Hefty post-event coverage decks make way – talkability is becoming the new PR currency.
This week, Rare Beauty just launched an intimate community dinner series, ‘Rare Offline’, a no-phone event designed to create genuine connections and reinforce the importance of human connection.
The series taps into the idea that offline is a luxury in the modern day and prioritises IRL intentional experiences rather than oversaturated digital engagement.
The series contradicts everything brands are told about engagement and measuring success, and that’s why it works. It might not show up neatly as a backlink, a reach figure or a clean social coverage metric. The real value can also sit in comment sections, pub chats and “did you see that?” moments that attribution tools struggle to catch.
The strongest campaigns create a social afterlife beyond the original placement. Rare Beauty’s offline dinner tapped into a bigger conversation around digital fatigue.
Coverage gives a campaign visibility. Talkability gives it longevity.
And while it may make the measurement spreadsheet sweat, it’s increasingly where brand relevance is built.
BANANAS, BUT MAKE IT LUXURY

A banana for $175.90? Somewhere, Erewhon is probably taking notes.
The Ordinary has launched The Markup Marché, a series of fake grocery stores where everyday essentials are rebranded, repackaged and sold at prices that would make even Erewhon blush.
A banana becomes an All-Natural Magical Energy-Boosting Bar. A coconut transforms into an Exotic Thirst Defying Hydration Vessel. Toilet paper and avocados are similarly elevated into glossy wellness products, complete with self-serious branding, minimalist packaging and eye-watering price tags.

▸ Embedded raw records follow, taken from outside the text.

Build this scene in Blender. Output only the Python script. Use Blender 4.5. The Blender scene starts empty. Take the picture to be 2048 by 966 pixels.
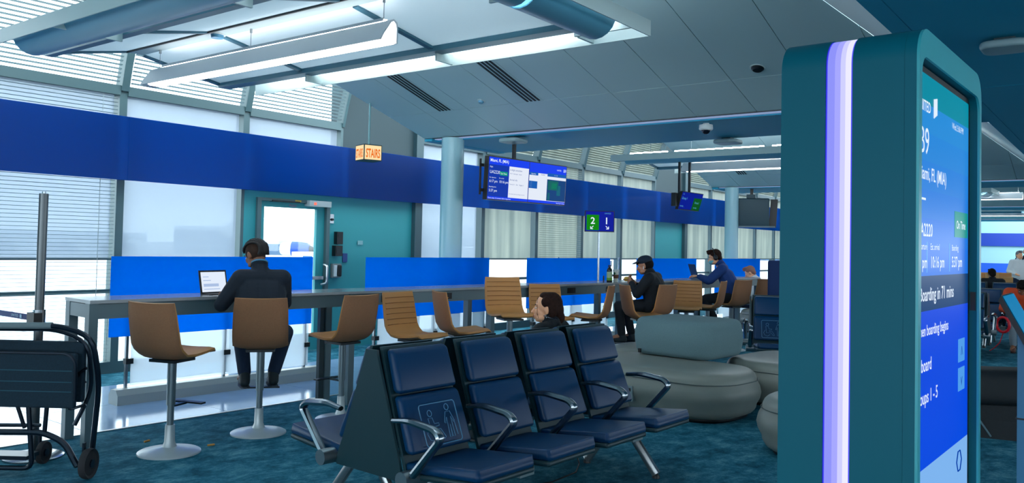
import bpy, bmesh, math, random
from mathutils import Vector, Matrix, Quaternion
random.seed(4)
D = bpy.data
SC = bpy.context.scene
COL = SC.collection
V = Vector
pi = math.pi

# ------------------------------------------------------------------ camera
EYE = 1.54
R_ = V((0.6039357, -0.79673263, 0.02188101))
U_ = V((-0.03910375, -0.00219889, 0.99923274))
F_ = V((0.79607322, 0.60432795, 0.03248322))
cam = D.objects.new('camera', D.cameras.new('camera'))
COL.objects.link(cam)
m = Matrix.Identity(4)
for i in range(3):
    m[i][0], m[i][1], m[i][2] = R_[i], U_[i], -F_[i]
m.translation = V((0, 0, EYE))
cam.matrix_world = m
cam.data.sensor_width = 36
cam.data.lens = 1649.0 / 2048 * 36
cam.data.shift_y = -46 / 2048
cam.data.clip_end = 2000
cam.data.clip_start = 0.05
SC.camera = cam

# ------------------------------------------------------------------ sky and exposure
SC.view_settings.view_transform = 'Standard'
SC.view_settings.look = 'None'
SC.view_settings.gamma = 1
SC.view_settings.use_curve_mapping = False
SC.view_settings.exposure = 0.35
wd = D.worlds.new('sky')
SC.world = wd
wd.use_nodes = True
bg = wd.node_tree.nodes['Background']
bg.inputs[0].default_value = (0.80, 0.92, 1.0, 1)
bg.inputs[1].default_value = 4.5
SC.cycles.use_denoising = True
SC.cycles.max_bounces = 9
SC.cycles.diffuse_bounces = 5
SC.cycles.glossy_bounces = 3
SC.cycles.transmission_bounces = 6
SC.cycles.transparent_max_bounces = 12
SC.cycles.sample_clamp_indirect = 6
SC.cycles.caustics_reflective = False
SC.cycles.caustics_refractive = False

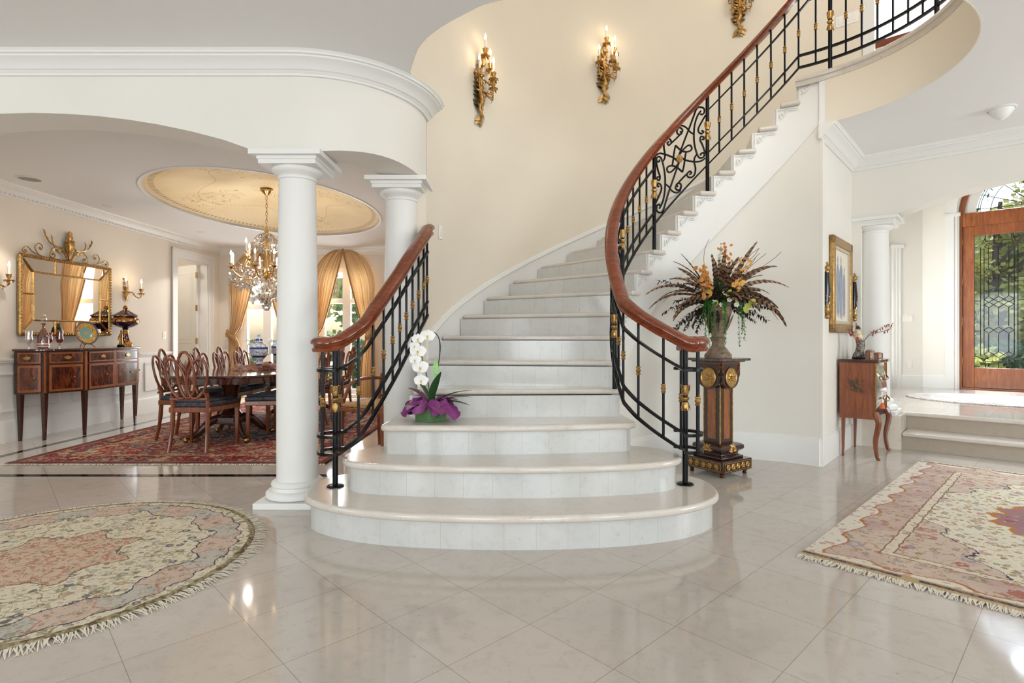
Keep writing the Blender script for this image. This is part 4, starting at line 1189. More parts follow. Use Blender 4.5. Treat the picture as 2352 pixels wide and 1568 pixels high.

The stunt taps directly into the founding philosophy behind The Ordinary: transparency and pricing integrity. The brand was built to expose how commodity skincare ingredients are often disguised as groundbreaking innovation, then sold back to consumers with inflated markups, glossy packaging and pseudo-scientific language. The Markup Marché simply takes that same logic out of the beauty aisle and drops it into the supermarket.
What makes this campaign land is that it doesn’t feel preachy. Instead, it brilliantly exposes how easily perceived value can be manufactured through branding alone. Add sleek design, aspirational messaging and a sprinkle of science, and suddenly a banana becomes a status symbol.
It’s satire with substance, and proof that sometimes the sharpest cultural commentary comes wrapped up as an expensive banana.
90 MINUTES TO GLOW

A lot can happen in 90 minutes.
Dreams realised. Hope shattered… or radiant skin.
L’Oréal Paris UK, armed with its Arsenal partnership, decided that an Arsenal Women’s football match would be the perfect spot to give creators a taste of their products, with their very own box to watch the match, while receiving a glow-up at the same time.
Corporate invites are sometimes a sore subject for your normal match-going fan, but how can you not love this way of multi-tasking? L’Oréal Paris struck a smart balance here, bringing women to the match while gifting skincare products in a campaign that blended fandom and self-care without losing sight of either. Some say football can age you. We are pondering whether L’Oréal have found the answer.